16. Though we are of the view that the order passed by the Tribunal and confirmed by the High Court is not contrary to law or otherwise illegal, on the facts and in the circumstances of the case, we direct the respondents to continue appellant as Postman on which he was reinstated about fifteen years back from today.

17. Before parting with the matter, however, we may make one thing clear. From the record, it appears that after the appellant was reverted from the cadre of Postman to his substantive post of EDBPM, he has not joined duty and has not worked. No interim relief was granted by any court including this Court in his favour.

In the circumstances, it was obligatory on him to report for duty as EDBPM. He, however, failed to do so. We, therefore, hold that if the appellant has not worked, he will not be paid salary for the period for which he has not worked. It is well-settled principle in service jurisprudence that a person must be paid if he has worked and should not be paid if he has not. In other words, the doctrine of 'no work, no pay' is based on justice, equity and good conscience and in absence of valid reasons to the contrary, it should be applied. In the present case, though the appellant ought to have joined as EDBPM, he did not do so. He, therefore, in our considered opinion, cannot claim salary for that period.

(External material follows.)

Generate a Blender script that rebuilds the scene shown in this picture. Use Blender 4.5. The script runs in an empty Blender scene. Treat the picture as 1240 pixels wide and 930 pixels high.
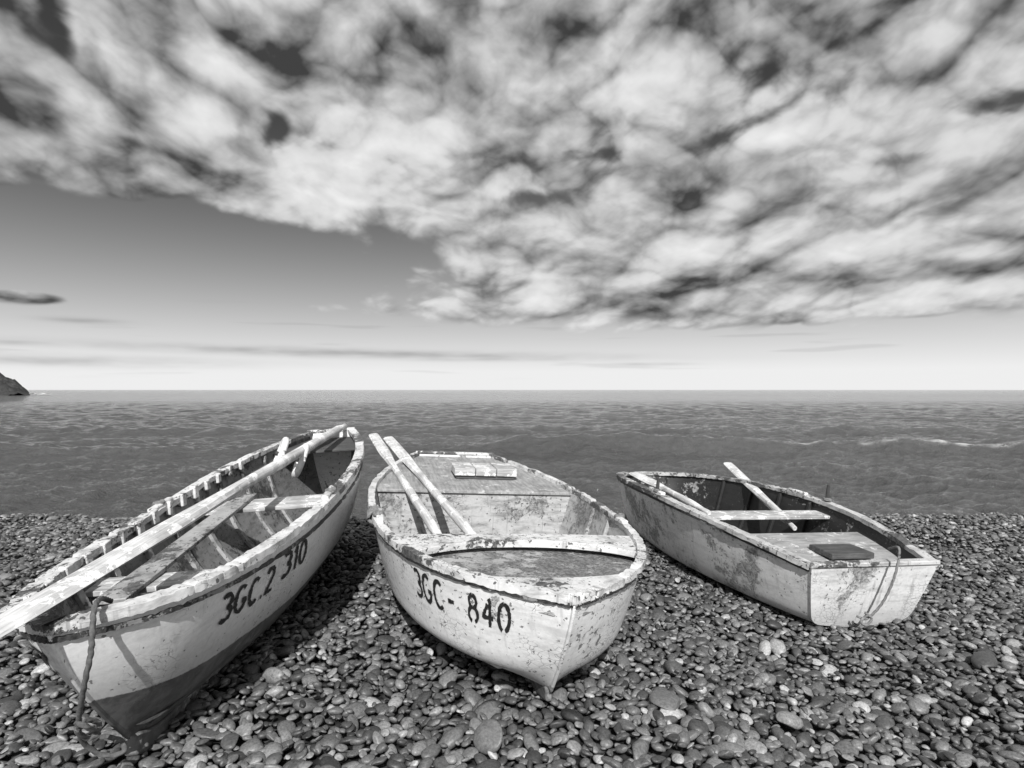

But he will now be allowed to work as Postman. He will also be paid salary as Postman but we also hold that since the action of the respondent authorities in reverting him to his substantive post of EDBPM was strictly in consonance with law, the appellant would be entitled to pensionary and other benefits not as Postman but as EDBPM which post he was holding substantively.

18. The appeal is accordingly partly allowed to the extent indicated above. On the facts and in the circumstances of the case, there shall be no order as to costs.